Ainda assim, o ano de 2019, poderá ser o da encruzilhada e início de viragem na catastrófica trajetória do SNS. Coincidindo com a celebração dos seus 40 anos, foram publicados três livros sobre o SNS: o da jornalista Maria Elisa Domingues; o da investigadora Raquel Varela; e o da Fundação SNS, este último propondo linhas para a transformação profunda do SNS. Por sua vez o Parlamento cessante aprovou em setembro uma nova Lei de Bases da Saúde e o novo Governo declarou solemente o SNS como sua prioridade governativa, reforçando significativamente o Orçamento do Estado e aprovando em 11 de Dezembro a resolução do Conselho de Ministros n.º 198/2015 - Plano de Melhoria da Resposta do Serviço Nacional de Saúde. 

São bons sinais de partida e desejamos que prossigam para bem de todos os cidadãos e de Portugal. Mas, insistimos em sublinhar que as transformações necessárias ao SNS só serão possíveis se houver mudanças no modelo de governação do SNS que o habilitem a responder com efetividade, equidade e eficiência aos desafios da atualidade. Uma governação centrada nas pessoas e sensível às suas necessidades, expectativas e preferências.

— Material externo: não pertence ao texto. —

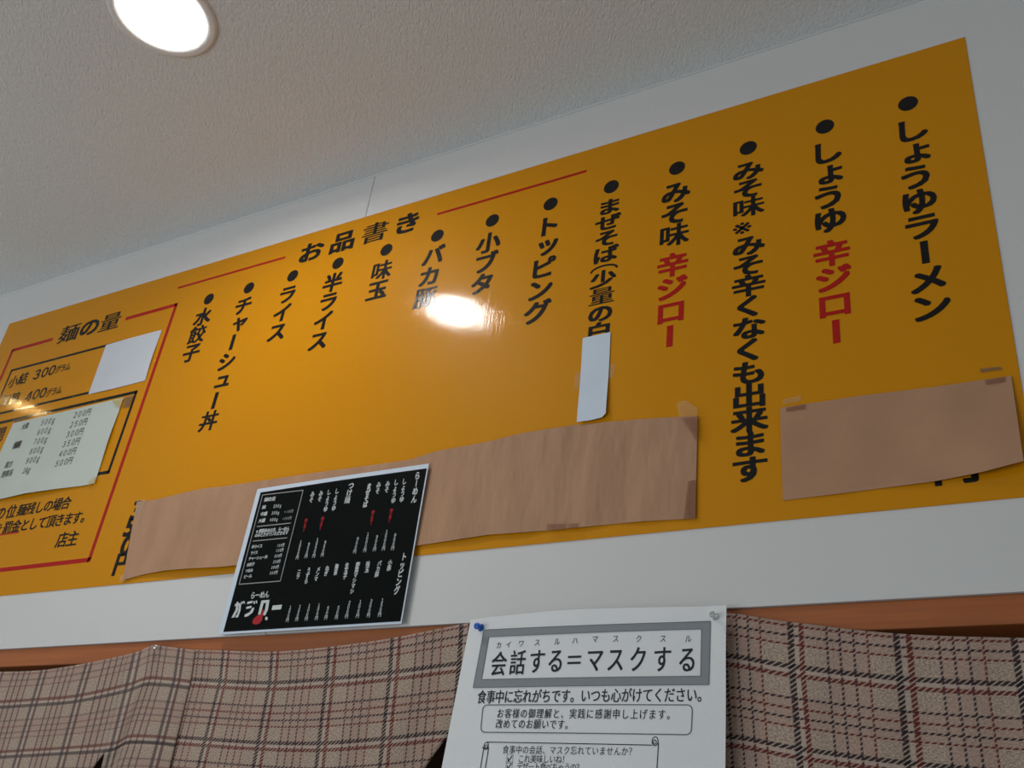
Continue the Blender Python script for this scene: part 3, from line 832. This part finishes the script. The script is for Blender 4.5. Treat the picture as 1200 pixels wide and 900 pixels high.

Este novo modelo de governação é crucial para que a viragem atrás referida não se fique por uma miragem. E, para isso, são necessárias lideranças competentes, conhecedoras das particularidades e complexidades do sistema com que lidam e, ao mesmo tempo, que sejam determinadas e inspiradoras. Que sejam capazes de delinear claramente os objetivos, a natureza e os contornos da mudança que terá de ser feita para responder aos principais desafios atuais de saúde da população e o que isso implicará na organização e no modo de funcionamento dos serviços do SNS.

Um modelo de governação capaz de reconduzir o SNS à sua finalidade terá de manter um conhecimento profundo e atualizado das agendas e das estratégias dos diversos atores da saúde. As suas intervenções deverão combinar de modo inteligente e equilibrado o enquadramento estratégico “central”, orientador e harmonizador, com a ativação criativa de mudanças adaptativas de proximidade. Têm de evitar cair na tentação de centralismos endógenos e externos, bloqueadores do dinamismo dos espaços locais.

A Base 9 da Lei n.º 95/2019, de 4 de setembro, dedicada aos sistemas locais de saúde, pode e deve suportar esta linha de transformação inovadora.

Paralelamente, haverá que dar prioridade e atenção muito especiais às pessoas. Começando pela motivação dos profissionais e dos fatores que, cientificamente, se sabe serem cruciais para essa motivação – modo de organização do seu trabalho, condições técnicas e psicossociais associadas, bem como revalorização das carreiras profissionais enquanto motor para o desenvolvimento profissional contínuo e o reconhecimento e devida recompensa do mérito científico e profissional. Igualmente deve ser incentivado e reforçado o trabalho em equipa, multiprofissional e transdisciplinar. A humanização da componente profissional é condição favorecedora e necessária para a humanização da relação com os utentes/doentes e para promover cada vez mais decisões partilhadas entre pessoas e profissionais.

Finalmente, o novo modelo de governação do SNS terá de gerir e disponilizar com agilidade informação atualizada e os conhecimentos necessários à mudança para permitir convergência na ação dos múltiplos atores, visando concretizar os objetivos comuns.